Shakespeare paints a truly appalling portrait of Eleanor in King John. Describing John’s arrival in France to fight the French king, he says:

With him along is come the mother queen,

An Até, stirring him to blood and strife.

Até was a Greek goddess of discord, of criminal folly. Shakespeare stresses John’s dependence on his aged mother’s strength and cunning, and shows her scheming against Arthur, so ‘That yon green boy shall have no sun to ripe’, only too pleased to see him in John’s murderous hands. She is called ‘a canker’d grandam’ and ‘a monstrous injurer of heaven and earth’, and has ‘a sin-conceiving womb’. Indeed Shakespeare’s ‘Queen Elinor’, though only a minor character in the play, is one of his most terrifying women, no less evil than Lady Macbeth.

Yet the Elinor of King John is only a caricature of one side of a fascinatingly complex personality. When she was young, men worshipped her, and not merely because of her beauty or rank; when she was old, her children venerated her. She could be generous on a truly regal scale. Emerging at Henry II’s death from her long confinement as the all-powerful queen mother, she immediately issued an order for the release of prisoners throughout England because, in her words, ‘by her own experience prisons were hateful to men and to be released from them was a most delightful refreshment to the spirit’. She also patronized and cultivated the great abbey of Fontevrault, helping to make it a refuge for battered noblewomen fleeing from brutal husbands.

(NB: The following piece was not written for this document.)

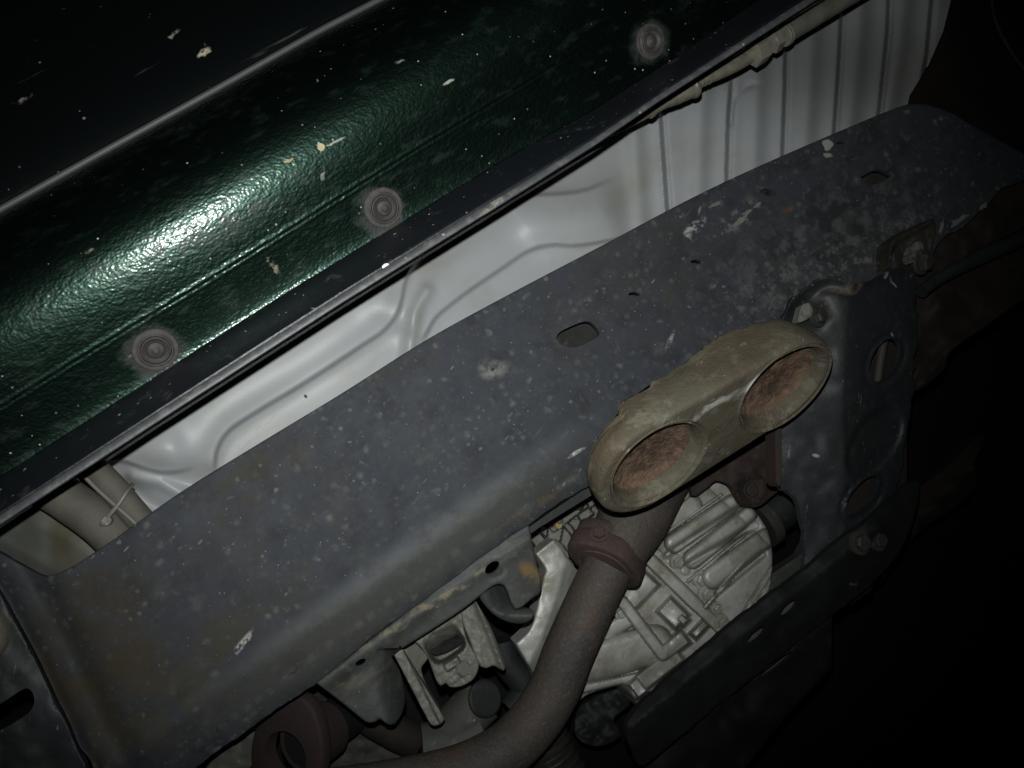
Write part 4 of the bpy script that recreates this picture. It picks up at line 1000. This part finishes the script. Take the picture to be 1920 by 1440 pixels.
# starter-side casting arm left of the pipe
arm = [(1004, 1038, 'c'), (1038, 1011, 'c'), (1056, 1033), (1078, 1064, 'c'), (1090, 1080), (1090, 1180), (1060, 1250), (1020, 1290), (996, 1256), (967, 1207, 'c'), (993, 1181), (1004, 1150), (1014, 1108), (1019, 1082), (1022, 1066)]
def arm_h(P):
    d, _, _ = sdist(P, [(1038, 1005), (1057, 1050), (1042, 1110), (1010, 1200), (990, 1240)])
    return 0.545+np.where(d < 0, 0.0006*np.clip(-d-4, 0, 60)*0.9, 0)+fbm(P, 40, 51)*0.0022
t_a = obj('gearbox_support', sheet('arm', crom(arm, 5, True), arm_h, m_alu, step=4, thick=0.02, edge=5), label='pale cast aluminium support arm left of the exhaust downpipe', cat='casting')
# cluttered casting behind, above the flange
cl = [(985, 990), (1100, 905), (1200, 880), (1200, 960), (1110, 1060), (1060, 1060), (1010, 1030), (995, 1010)]
def cl_h(P):
    b = np.zeros(len(P))
    for cx, cy, w_, h_, an, ht in [(1060, 975, 70, 16, -38, .014), (1075, 1000, 50, 14, 50, .016), (1040, 1000, 30, 30, 10, .010), (1098, 965, 30, 20, -35, .022), (1020, 985, 30, 10, -38, .016), (1080, 945, 22, 22, 0, .016), (1050, 1025, 14, 60, -38, .008), (1125, 930, 60, 20, -35, .012)]:
        b = np.maximum(b, boxm(P, cx, cy, w_, h_, an, ht, 3))
    for cx, cy, r, ht in [(1049, 978, 9, .018), (1084, 948, 11, .020), (1030, 968, 12, .014), (1100, 930, 10, .018)]:
        q = np.hypot(P[:, 0]-cx, P[:, 1]-cy)/r; b = np.maximum(b, ht*np.sqrt(np.maximum(0, 1-np.clip(q, 0, 1)**3)))
    return 0.60-b
t_cl = thing('valve_body', 'small grey castings and connectors glimpsed between rail lip and maroon flange', 'casting', at(1050, 980, 0.6))
obj('cast_block', sheet('cl', cl, cl_h, m_mount, step=2.8, thick=0.02), t_cl)
place('brass_connector', lathe('bc', [(0.0003, 0.006), (0.0028, 0.006), (0.0034, 0.0045), (0.0034, 0)], m_brassbit, 24, [0, 1, 1, 1]), t_cl, at(1044, 984, 0.59), (0, 0, -1))
obj('wire_loop', tube('wl', path([(1048, 958), (1046, 970), (1036, 982), (1022, 986), (1014, 980)], 0.572), 0.0009, m_dark, 8), t_cl)
obj('black_wire', tube('bw', path([(1006, 990), (1016, 1000), (1030, 1018), (1040, 1030)], 0.570), 0.0010, m_dark, 8), t_cl)

# =================================================================== RUSTY TAB
t_t = thing('rusty_mount_tab', 'rust-brown steel mounting tab with a bolt head just below the right socket', 'bracket', at(1407, 920, 0.52))
tab = [(1300, 890), (1345, 870), (1380, 850), (1470, 800), (1480, 905), (1463, 919, 'c'), (1445, 933), (1427, 948), (1407, 952), (1389, 944), (1378, 925), (1366, 908), (1342, 902), (1330, 912), (1300, 930)]
obj('tab_plate', sheet('tab', crom(tab, 6, True), lambda P: 0.525+fbm(P, 30, 71)*0.004-0.003*np.exp(-((np.hypot(P[:, 0]-1407, P[:, 1]-918)-26)/5)**2), m_rusttab, step=5, thick=0.005, edge=3), t_t)
tb_ = lathe('tb', [(0.0002, 0.004), (0.0040, 0.004), (0.0048, 0.0034), (0.0048, 0.0012), (0.0062, 0.001), (0.0062, -0.002)], m_rusttab, 32)
place('bolt_head', tb_, t_t, at(1407, 919, 0.522), (0, 0, -1), 0.2)

# =================================================================== ENGINE MOUNT behind the flange plate
t_m = thing('engine_mount', 'grey cast engine mount with two long ribs and a hollow centre block', 'engine mount', at(840, 1230, 0.52))
rib1 = [(720, 1205), (752, 1200), (760, 1225), (833, 1346, 'c'), (829, 1356), (813, 1361), (804, 1353), (735, 1222)]
obj('mount_rib', sheet('rib1', crom(rib1, 5, True), lambda P: 0.492+0.004*sstep(-2, 3, -sdist(P, [(748, 1200), (822, 1352)])[0]-0)+fbm(P, 16, 81)*0.0016, m_mount, step=3, thick=0.030, edge=3), t_m)
web1 = [(752, 1205), (790, 1175), (803, 1210), (802, 1235), (790, 1256), (822, 1335), (835, 1350), (825, 1352), (768, 1250)]
obj('mount_web', sheet('web1', crom(web1, 5, True), lambda P: 0.506+0.0002*np.clip(P[:, 0]-760, 0, 40)+0*P[:, 0], m_mount, step=4, thick=0.006, edge=3), t_m)
rib2 = [(850, 1110), (885, 1105), (893, 1128), (920, 1175), (948, 1248), (944, 1258), (936, 1254), (925, 1248), (912, 1253), (898, 1246), (880, 1200), (860, 1150)]
obj('mount_rib', sheet('rib2', crom(rib2, 5, True), lambda P: 0.498-0.006*np.exp(-(sdist(P, [(888, 1110), (945, 1256)])[0]/7)**2)+0.0001*np.abs(P[:, 0]-900)+fbm(P, 16, 83)*0.0016, m_mount, step=3, thick=0.030, edge=4), t_m)
blk = [(775, 1185), (857, 1130), (868, 1170), (876, 1200), (890, 1225), (898, 1247), (888, 1273), (864, 1287), (843, 1288), (836, 1281), (827, 1286), (819, 1278), (800, 1228)]
def blk_h(P):
    z = np.full(len(P), 0.494)
    A = math.radians(-32); x = (P[:, 0]-832)*math.cos(A)+(P[:, 1]-1205)*math.sin(A); y = -(P[:, 0]-832)*math.sin(A)+(P[:, 1]-1205)*math.cos(A)
    r = ((np.abs(x)/37)**4+(np.abs(y-2)/30)**4)**0.25
    z += 0.030*sstep(1.05, 0.75, r)*sstep(-30, 22, y)
    z += 0.003*sstep(0, 1, (P[:, 1]-1235)/40)
    z -= boxm(P, 848, 1245, 34, 18, -32, 0.006, 3)
    return z + fbm(P, 14, 85)*0.0022
obj('mount_block', sheet('blk', crom(blk, 5, True), blk_h, m_mount, step=2.6, thick=0.035, edge=4), t_m)
obj('rubber_insert', sheet('ri', crom([(801, 1204), (818, 1188), (852, 1168), (868, 1172), (872, 1190), (864, 1208), (836, 1224), (812, 1228)], 4, True), lambda P: 0.512-0.00035*np.abs(P[:, 1]-1200)*0.2+fbm(P, 16, 3)*0.002, m_black, step=4, thick=0.004, edge=3), t_m)
place('mount_nut', lathe('mn', [(0.0002, 0.004), (0.0042, 0.004), (0.0050, 0.0030), (0.0050, 0)], m_mount, 30, [0, 1, 1, 1]), t_m, at(866, 1252, 0.495), (0.3, 0.3, -1))

# bits below the mount
obj('brown_link', tube('bl', path([(640, 1310), (700, 1350), (740, 1372), (785, 1392)], 0.575, 4), [0.011]*4+[0.0115]*4+[0.012]*4+[0.0112], m_brown, 24), label='rusty brown link below the bracket ear at bottom centre', cat='link')
t_b = thing('rubber_bush', 'dull grey round bush with washer left of the pipe bend', 'bush', at(880, 1330, 0.56))
obj('bush_barrel', tube('bb', path([(830, 1390), (870, 1345), (905, 1310)], 0.57, 4), [0.0165]*9, dark('bush_rubber', (0.060, 0.060, 0.052), 0.7), 30), t_b)
obj('bush_tube', tube('bt', path([(790, 1400), (860, 1390), (905, 1370)], 0.566, 4), 0.0155, dark('bush_tube_steel', (0.060, 0.064, 0.060), 0.7), 24), t_b)
place('bush_washer', lathe('bwsh', [(0.004, 0.003), (0.011, 0.003), (0.0125, 0.0018), (0.0125, 0), (0.004, 0)], m_dark, 32), t_b, at(908, 1310, 0.55), (M @ Vector((0.5, 0.4, 0.8))))
obj('dark_hose', tube('dh', path([(940, 1200), (950, 1240), (985, 1290), (960, 1330)], 0.60), 0.011, m_dark, 18), label='dark hose behind the mount beside the support arm', cat='hose')
obj('dark_link_arm', sheet('dla', crom([(560, 1290), (620, 1275), (700, 1330), (690, 1380), (620, 1395), (570, 1370)], 8, True), lambda P: 0.62+fbm(P, 50, 91)*0.01, m_dark, step=8, thick=0.01, edge=4), label='black steel arm behind the maroon flange', cat='bracket')
obj('sump_edge', sheet('sump', crom([(600, 1400), (640, 1370), (680, 1372), (760, 1400), (780, 1440), (600, 1500)], 8, True), lambda P: 0.60+fbm(P, 50, 93)*0.006, dark('sump_steel', (0.028, 0.028, 0.026)), step=7, thick=0.01, edge=5), label='dark grey sump edge at the bottom left of centre', cat='sump')
obj('pale_bracket', sheet('pbk', crom([(380, 1450), (430, 1395), (478, 1370), (482, 1410), (470, 1440), (400, 1480)], 8, True), lambda P: 0.55+fbm(P, 50, 93)*0.006, dark('dull_olive_steel', (0.060, 0.060, 0.050)), step=7, thick=0.01, edge=5), label='dull olive bracket edge left of the maroon flange at the bottom', cat='bracket')
# corrugated boot bottom centre
bp = path([(1015, 1380), (1040, 1430), (1075, 1500)], 0.58, 16)
obj('rubber_boot', tube('boot', bp, [0.0165+0.0030*math.cos(i*1.5) for i in range(len(bp))], dark('boot_rubber', (0.028, 0.026, 0.022), 0.6), 36), label='ribbed black rubber boot at the bottom edge right of the pipe', cat='boot')
obj('dark_bracket', sheet('dbk', crom([(1085, 1330), (1130, 1300), (1176, 1290), (1182, 1320), (1150, 1350), (1165, 1380), (1120, 1400), (1080, 1380)], 6, True), lambda P: 0.64+fbm(P, 40, 95)*0.012, m_dark, step=5, thick=0.01, edge=3), label='dark broken-looking bracket below the gearbox barrel', cat='bracket')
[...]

Nonetheless Eleanor has always been overshadowed by her menfolk. Perhaps it is not altogether surprising, with a husband who murdered archbishop Thomas Becket, a son who was the hero of the crusades, and another son who granted Magna Carta. Moreover any heiress would have been dwarfed by so vast an inheritance as Eleanor’s duchy; it was the foundation of the Anglo-French empire of the Plantagenets and the origin of the Hundred Years War. The greatest beauty of her age has dwindled into Henry II’s rich old wife — remembered for murdering Fair Rosamund, a crime she never committed — or Shakespeare’s Elinor and the virago oft popular films and television serials. Her loveliness and glamour, her patronage of poets, her throwing-off of the constraints with which convention shackled women in the twelfth century, are all forgotten, as are her very real gifts as a politician and a ruler.

Usually it is all but impossible to write a flesh and blood biography of any figure from the high Middle Ages, expecially a woman, because of the lack of sources. But Eleanor so impressed her contemporaries that there is an abundance of material. This book is an attempt to do justice to a magnificent woman and a magnificent life.